If you are planning to stay until midnight we also need a handwritten letter from your parents.

  Leave a reply


  1. Josephine Robinson

    These used to be my Dads favourite and we always noticed the expense. So, whilst on holiday we discovered a large walnut tree and came home with a carrier bag full. Mum did try to make them but they were not a success. Maybe I could do better. also on a doggy walk I discovered three fine trees. which this space.

  2. steve rainbow

    Made mine,as a first try, from a local tree, got an online old recipe,brined for a week changed for fresh brine then dried out for a week used black treacle,allspice and cloves with Sarsons Pickling vinegar. in aLeft cloves in and a few jars with a birds eye chilli in.
    Tried them out yesterday and for a first attempt I am feeling smug.Will definitely do this next year as a large jar of PWs is £4.69,that is a shocking price per Walnut.

  3. Fiona Nevile

    Hi Michelle

    I loved this comment. ‘Pickled monkey brains’!!
    And there is something a bit brain like about walnuts so there will be shrieks at Christmas.

    As Magic Cochin says further down they can be used in lots of winter dishes as well as being eaten with cold meat or cheese.

    Hi Kate (uk)

    The squireels in our garden are interested in creating a walnut forest too!

    Hi Magic Cochin

    Great that you’re up for the challenge 🙂

    Thanks for the nudge about using the pickled walnuts in other recipes.

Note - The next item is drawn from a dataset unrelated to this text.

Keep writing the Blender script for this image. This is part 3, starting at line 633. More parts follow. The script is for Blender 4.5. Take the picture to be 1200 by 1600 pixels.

    Yes I’ve got 1.5 litres of walnut vinegar ‘brewing’ in the barn. We can have a ceremonial tasting in January!

  4. magic cochin

    Hi! We’re ready for the challenge – our walnuts have been pickled. This year we picked walnuts from the tree in our own garden.

    And we’re looking forward to trying some recipes using last year’s pickled walnuts – venison casserole, game terrine…

    Did you make the walnut flavoured vinegar!

    Oh! but our secret weapon is the Nocino 😉


  5. kate (uk)

    The squirrels leave me walnuts that get preserved in my plant pots- do they count?

  6. michelle sheets

    Well Fiona, I wanted you to know what a good writer you are, since I tried to make pickled walnuts this year. The part that makes you a good writer is this, I have NEVER tasted a pickled walnut. Ever. But, my brother has a walnut tree that his family doesn’t do anything with, so after reading of your adventures, I was inspired to try. I have 10 pint jars done up, and I am saving them for christmas so all of the nephews and nieces can dare each other to try them since they look a little frightening in their dark brine! (I told the youngest one that they were pickled monkey brains, and she squealed!)